The Problem With Magick Books

From: ludvigprin@aol.com (LudvigPrin)
Newsgroups: alt.magick
Subject: Re: non-dogmatic magick
Date: 9 Mar 1998 05:40:46 GMT


There we have the problem with learning from books. These days, it's trendy to write books for a living, and consequently 80% of the stuff you see in occult bookstores in absolute crap (I used to work at one, so that's from personal experience). In order to sell more books, the author has to operate on the pretense that he or she can provide information that other authors can not, while remaining derivative enough to spare themselves a lot of hard labor.
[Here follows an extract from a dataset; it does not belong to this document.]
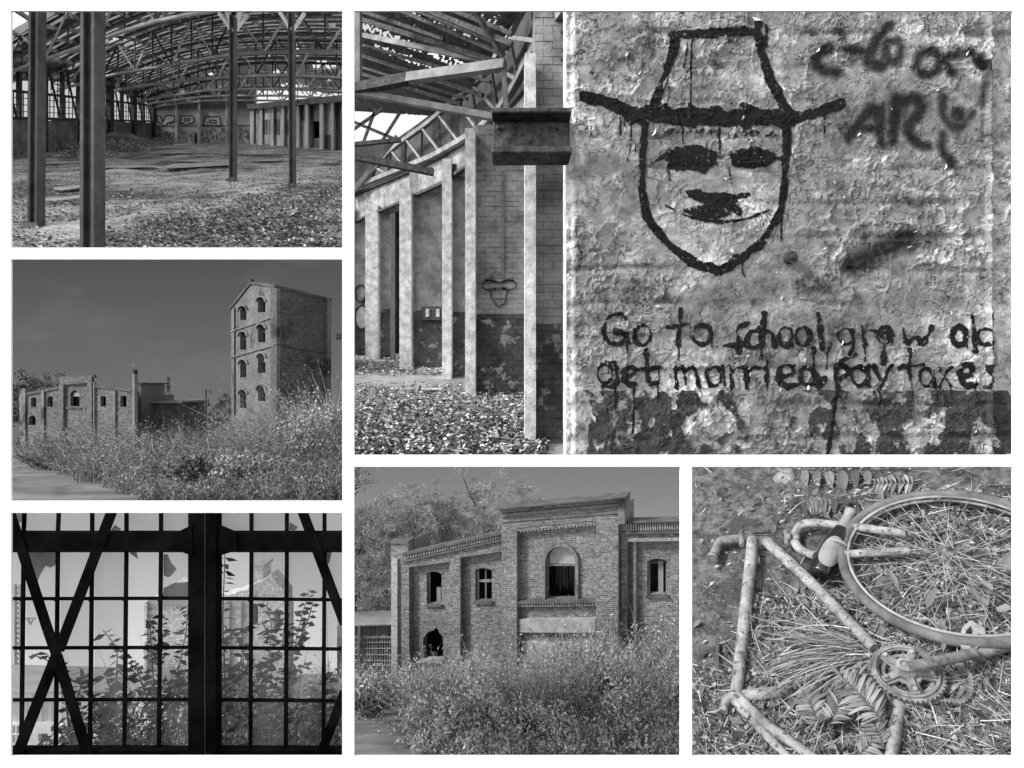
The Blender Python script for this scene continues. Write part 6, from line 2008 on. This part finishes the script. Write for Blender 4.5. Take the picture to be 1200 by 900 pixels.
# bottle
bo6 = thing('beer_bottle', 'dark glass bottle with pale neck foil and a blank oval label, lying across the bicycle', 'bottle', g6(440, 250))
m_bot, t, p = _nodes('brown_glass')
p.inputs['Base Color'].default_value = g4(.012); p.inputs['Roughness'].default_value = .12; p.inputs['Specular IOR Level'].default_value = .6
m_foil = M('neck_foil', .16, .28, 9, .3, .004, rough=.5)
b0, b1 = g6(402, 340, .10), g6(500, 142, .13)
ax = (b1 - b0); LB = ax.length; ax.normalize()
rb = 31 / 2.594 / 600 * b0.y
MB().lathe(b0, ax, [(0, rb * .86), (.012, rb), (LB * .50, rb), (LB * .58, rb * .92), (LB * .70, rb * .58), (LB * .80, rb * .46), (LB * .94, rb * .42), (LB * .945, rb * .5), (LB * .985, rb * .5), (LB, rb * .4)], 22).build('glass_body', m_bot, bo6, smooth=True)
MB().lathe(b0 + ax * LB * .69, ax, [(0, rb * .64), (LB * .05, rb * .60), (LB * .12, rb * .50), (LB * .25, rb * .46), (LB * .255, rb * .54), (LB * .30, rb * .54), (LB * .312, rb * .42)], 18).build('neck_foil', m_foil, bo6, smooth=True)
sd = ax.cross(EN).normalized(); nu_ = sd.cross(ax).normalized()
vv = []; ff = []
NA = 20; NR = 5
cen = b0 + ax * LB * .29
vcam = (-(cen)).normalized()
vcam = (vcam - ax * vcam.dot(ax)).normalized(); sd = ax.cross(vcam)
for j in range(NR + 1):
    for k in range(NA):
        a = 2 * math.pi * k / NA
        al = LB * .21 * (j / NR) * math.cos(a); th_ = 1.05 * (j / NR) * math.sin(a)
        vv.append(cen + ax * al + (vcam * math.cos(th_) + sd * math.sin(th_)) * (rb * 1.012))
for j in range(NR):
    for k in range(NA):
        k2 = (k + 1) % NA
        ff.append((j * NA + k, j * NA + k2, (j + 1) * NA + k2, (j + 1) * NA + k))
mb = MB(); mb.add(vv, ff)
mb.build('paper_label', M('paper_label', .18, .27, 7, .2, .003), bo6)
# straws over the bottle
pipe([(440, 232, .19), (470, 238, .2), (486, 250, .18)], 5, 'wire_loop', m_rim6)

# ---- plants: compound leaves at the top, fern fronds, tufts
m_lf6 = M_tone('broad_leaf', .05, .15)
m_fern = M_tone('fern_leaf', .09, .28)
m_gr6 = M_tone('grass_blade', .06, .45)
def leaf6(P0, P1, w, h0, h1, nm, mt_, par, sag=.02):
    """One broad leaf with a raised midrib: base point, tip point, width in picture units."""
    a, b = g6(*P0, h0), g6(*P1, h1)
    d = b - a; L = d.length; u = d.normalized(); s = u.cross(EN).normalized(); n_ = s.cross(u)
    W = w / 2.594 / 600 * a.y
    v = []; f = []
    prof = [(0, .06), (.15, .55), (.35, .95), (.55, 1.0), (.78, .66), (.92, .28), (1, .02)]
    tw = rnd.uniform(-.25, .25)
    for t_, k in prof:
        c = a + d * t_ + n_ * (math.sin(t_ * 3.1) * L * .08 - sag * t_ * t_)
        for e, dz in ((-1, .18 + tw), (-.5, .10), (0, -.06), (.5, .10), (1, .18 - tw)):
            v.append(c + s * W * .5 * k * e + n_ * W * dz * k)
    for i in range(len(prof) - 1):
        for j in range(4):
            f.append((i * 5 + j, i * 5 + j + 1, i * 5 + j + 6, i * 5 + j + 5))
    o = np_mesh(nm, [tuple(x) for x in v], f, mt_, par, tone=np.full(len(v), rnd.random()), smooth=True)
    return o
def compound(label, rachis, pairs, size, h=.05, wd=.45, mt_=None, nm='leafy_sprig', cat='sprig', grp=None, ang=62, side=(1, -1), lname='leaflet'):
    R_ = smooth_path([Vector((x, y, 0)) for x, y in rachis], 8)
    R_ = resample(R_, pairs + 2)
    b = g6(R_[0].x, R_[0].y, h)
    t = thing(nm, label, cat, b, grp)
    MB().tube([g6(p.x, p.y, h) for p in R_], .004, 5).build('midrib', mt_ or m_lf6, t)
    for i in range(1, len(R_) - 1):
        d = (R_[i + 1] - R_[i - 1]).normalized()
        for s in side:
            a = math.radians(ang + rnd.uniform(-8, 8)) * s
            q = Vector((d.x * math.cos(a) - d.y * math.sin(a), d.x * math.sin(a) + d.y * math.cos(a), 0))
            k = math.sin(math.pi * min(1, (i + .8) / (len(R_))) ** .8) * .5 + .6
            L = size * k * rnd.uniform(.85, 1.1)
            p = R_[i]
            leaf6((p.x, p.y), (p.x + q.x * L, p.y + q.y * L), L * wd, h, max(.012, h + rnd.uniform(-.02, .02)), lname, mt_ or m_lf6, t)
    d = (R_[-1] - R_[-2]).normalized()
    leaf6((R_[-1].x, R_[-1].y), (R_[-1].x + d.x * size, R_[-1].y + d.y * size), size * wd, h, h, lname, mt_ or m_lf6, t)
    return t
G_ = 'leafy sprigs on the ground above the bicycle'
compound('long leafy sprig lying at the top edge above the bottle', [(320, 18), (420, 22), (560, 22), (660, 40)], 8, 52, .04, .5, grp=G_, side=(1,), ang=88)
compound('leafy sprig at the top edge with leaves pointing up', [(360, 14), (480, 10), (640, 10)], 7, 34, .04, .5, grp=G_, side=(-1,), ang=75)
compound('leafy sprig with dark gaps between its leaflets just left of the bottle neck', [(320, 108), (380, 98), (470, 112)], 7, 52, .04, .46, grp=G_, side=(1,), ang=80)
compound('small leafy sprig between the bottle neck and the wheel', [(560, 70), (620, 84), (690, 92)], 5, 36, .04, .4, grp=G_)
compound('leafy sprig inside the wheel near its upper rim', [(600, 130), (660, 170), (700, 230)], 6, 46, .03, .45, grp=G_)
compound('leafy sprig inside the wheel at its lower left', [(520, 330), (570, 372), (640, 400)], 5, 52, .04, .45, grp=G_)
compound('leafy sprig behind the down tube', [(300, 430), (340, 395), (390, 400)], 4, 48, .03, .5, grp=G_)
compound('leafy sprig inside the wheel right of the hub', [(840, 330), (900, 300), (960, 320)], 5, 50, .04, .5, grp=G_)
F_G = 'fern fronds beside the chainring'
compound('small fern frond lying above the wheel', [(700, 60), (640, 60), (560, 60)], 10, 34, .05, .26, m_fern, 'fern_frond', 'fern', 'fern fronds above the wheel', 60, lname='pinna')
compound('fern frond under the crank', [(900, 690), (830, 670), (790, 640)], 9, 40, .05, .26, m_fern, 'fern_frond', 'fern', F_G, 60, lname='pinna')
compound('fern frond with its tip left of the chainring', [(430, 800), (460, 740), (520, 650)], 19, 60, .13, .17, m_fern, 'fern_frond', 'fern', F_G, 58, lname='pinna')
compound('broad fern frond between the bottom tube and the chainring', [(590, 780), (540, 720), (470, 650)], 19, 68, .14, .16, m_fern, 'fern_frond', 'fern', F_G, 60, lname='pinna')
compound('fern frond beside the short bottom tube', [(400, 800), (380, 740), (350, 690)], 17, 54, .11, .18, m_fern, 'fern_frond', 'fern', F_G, 62, lname='pinna')
compound('fern frond right under the chainring', [(600, 860), (580, 810), (560, 770)], 9, 50, .11, .26, m_fern, 'fern_frond', 'fern', F_G, 60, lname='pinna')
compound('fern frond at the bottom edge beside the seat tube', [(520, 890), (560, 850), (610, 800)], 9, 52, .10, .26, m_fern, 'fern_frond', 'fern', F_G, 60, lname='pinna')
# the curled dead leaves
m_dead = M_tone('dead_leaf', .12, .26)
for k, (a, b, w, lb_) in enumerate([((728, 440), (768, 388), 22, 'large curled dead leaf under the hub'), ((892, 352), (936, 412), 26, 'broad curled dead leaf right of the hub'), ((960, 330), (1000, 280), 26, 'curled dead leaf at the right edge of the wheel'), ((610, 320), (650, 400), 18, 'thin pale dead leaf left of the hub'), ((880, 400), (920, 460), 32, 'crumpled dead leaf below the broad curled one'), ((440, 760), (400, 810), 30, 'pale dead leaf among the ferns'), ((940, 440), (1000, 470), 28, 'dead leaf above the tyre at the right edge')]):
    t_ = thing('dead_leaf', lb_, 'leaf', g6(*a), 'dead leaves around the bicycle')
    leaf6(a, b, w, .10, .13, 'leaf_blade', m_dead, t_, -.05)
    leaf6(a, (a[0] - (b[1] - a[1]) * .25, a[1] + (b[0] - a[0]) * .25), 8, .1, .06, 'leaf_stalk', m_dead, t_)
def tuft(name, label, root, n, ang, spread, L, W, mat, sag=.35, lift_=.45, scatter=8, seed=1):
    N = np.random.default_rng(seed)
    b = g6(*root, 0)
    t = thing(name, label, 'grass', b)
    th_ = N.normal(ang, spread, n) * math.pi / 180
    D = np.cos(th_)[:, None] * np.array(E1)[None] + np.sin(th_)[:, None] * np.array(E2)[None] + np.array(EN)[None] * (lift_ * (.4 + N.random(n)))[:, None]
    P = np.array([tuple(g6(root[0] + N.normal() * scatter, root[1] + N.normal() * scatter * .7, .0)) for _ in range(n)])
    l = L * (.5 + .6 * N.random(n))
    bend = -np.array(EN)[None] * (sag * (.6 + .6 * N.random(n)))[:, None] + N.normal(size=(n, 3)) * .08
    tip = P + D * l[:, None] + bend * l[:, None]
    ok = (600 + 600 * tip[:, 0] / tip[:, 1] > 814) & (tip[:, 1] > 2.06) & (450 - 600 * tip[:, 2] / tip[:, 1] > 540)
    P, D, l, bend = P[ok], D[ok], l[ok], bend[ok]; n = len(P)
    o = blades('grass_blades', P, D, l, W * (.6 + .8 * N.random(n)), bend, mat, t, tone=N.random(n), seg=6)
    return t
tuft('grass_tuft', 'big grass tuft sweeping left from beside the down tube', (545, 585), 340, 172, 30, .62, .007, m_gr6, .42, .5, 34, 1)
tuft('grass_tuft', 'grass tuft at the right edge below the crank', (960, 700), 160, 285, 40, .45, .010, m_gr6, .3, .4, 30, 2)
tuft('grass_tuft', 'grass tuft right of the seat tube at the bottom edge', (860, 760), 160, 320, 50, .4, .009, m_gr6, .3, .35, 40, 3)
tuft('grass_tuft', 'grass blades at the lower left corner', (130, 850), 200, 100, 60, .2, .008, m_gr6, .3, .3, 36, 4)
tuft('grass_tuft', 'dry grass between the bottom tube and the head tube', (240, 640), 160, 60, 60, .25, .009, m_gr6, .3, .5, 40, 5)
tuft('grass_tuft', 'dry grass inside the wheel below the hub', (770, 430), 420, 60, 100, .34, .006, m_gr6, .3, .4, 120, 6)
# ground cover of twigs, straw and crumbs
def cover(name, n, poly_w, L, W, mat, lift_, lname=None, kind='blade'):
    px = []; 
    while len(px) < n:
        x, y = rnd.uniform(26, 1060), rnd.uniform(6, 915)
        if rnd.random() < poly_w(x, y): px.append((x, y))
    P = np.array([tuple(g6(x, y, .008)) for x, y in px]); P += np.array(EN)[None] * (rng.random(n) * lift_)[:, None]
    th_ = rng.random(n) * 2 * math.pi
    D = np.cos(th_)[:, None] * np.array(E1)[None] + np.sin(th_)[:, None] * np.array(E2)[None] + np.array(EN)[None] * (rng.normal(size=n) * .25)[:, None]
    if kind == 'blade':
        o = blades(name, P, D, L * (.4 + rng.random(n)), W * (.5 + rng.random(n)), rng.normal(size=(n, 3)) * .15, mat, None, tone=rng.random(n), seg=2)
    else:
        o = leaves(name, P, D, L * (.4 + rng.random(n)), mat, None, w=.5, fold=.4, up=np.array([tuple(EN)]), tone=rng.random(n))
    return props(o, kind='stuff')
def inwheel(x, y): return ((x - 800) / 320) ** 2 + ((y - 310) / 230) ** 2 < 1
def wcov(x, y):
    if inwheel(x, y): return 1.0
    if y > 640: return .95 if x > 180 else .6
    if x > 560 and y > 480: return .9
    if 190 < x < 560 and 400 < y < 700: return .5
    if y < 180 and 280 < x < 560: return .25
    return .03
cover('dry_straw_cover', 8500, wcov, .12, .0045, M_tone('straw_cover', .03, .50), .05)
cover('leaf_crumbs', 9000, wcov, .03, 0, M_tone('crumb_leaf', .02, .38), .04, kind='leaf')
cover('ground_leaves', 2200, wcov, .055, 0, M_tone('green_leaf', .03, .15), .05, kind='leaf')
cover('grit', 5200, lambda x, y: 1.0 if not inwheel(x, y) else .1, .011, 0, M_tone('grit_stone', .03, .28), .004, kind='leaf')
for k, (x, y, w, d, hh_, lb_) in enumerate([(300, 42, 34, 22, .05, 'smooth pale stone at the top edge left of the sprigs'), (118, 125, 14, 9, .02, 'flat stone left of the bottle above the handlebar stub'), (96, 408, 12, 14, .02, 'flat pebble left of the head tube'), (62, 130, 9, 6, .02, 'small pebble at the upper left'), (100, 310, 9, 6, .02, 'small pebble below the handlebar stub')]):
    c = g6(x, y, 0)
    V = []; F = []
    n = 12; rings = 5
    for j in range(rings):
        f = j / (rings - 1)
        for i in range(n):
            a = 2 * math.pi * i / n
            r = math.cos(f * math.pi / 2 * .98) * (1 + .12 * math.sin(3 * a + k))
            V.append(c + E1 * (w / 2.594 / 600 * c.y * r * math.cos(a)) + E2 * (d / 2.594 / 600 * c.y * 1.3 * r * math.sin(a)) + EN * (hh_ * math.sin(f * math.pi / 2)))
    for j in range(rings - 1):
        for i in range(n):
            F.append((j * n + i, j * n + (i + 1) % n, (j + 1) * n + (i + 1) % n, (j + 1) * n + i))
    o = np_mesh('stone', [tuple(q) for q in V], F, m_dirt6 if k else m_foil, smooth=True)
    props(o, lb_, 'stone', 'stones on the gravel')
st_ = MB().tube([g6(95, 545, .02), g6(92, 600, .03), g6(98, 660, .02)], [.012, .016, .008], 6).build('twig', m_bark)
props(st_, 'dark upright twig lying left of the head tube', 'twig')
st_ = MB().tube([g6(200, 212, .03), g6(255, 211, .03)], .006, 5).build('wire_scrap', m_black)
props(st_, 'short black wire lying between the two long tubes', 'wire')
What you end up with is a book that contains three or more of the following:

1) Chakras
2) Chants in a foreign language
3) The Threefold Law
4) Herb, oil, or incense magic from "tradition" (ie 777)
5) A leftist political agenda
6) Some form of sexism
7) At least one ritual from Crowley or the Golden Dawn
8) Sex magic
9) Drug magic

Read anything from Starhawk, Kenneth Grant, Z Budapest, or Chris Hyatt, to name a few.

The practical aspects of magic can be broken down into its constituent parts, in a sense a system of magical physics. Every "system" of magic consists of a few simple rules, along with a lot of window dressing. That's the trap of modern magical traditions--arguing over the window dressing.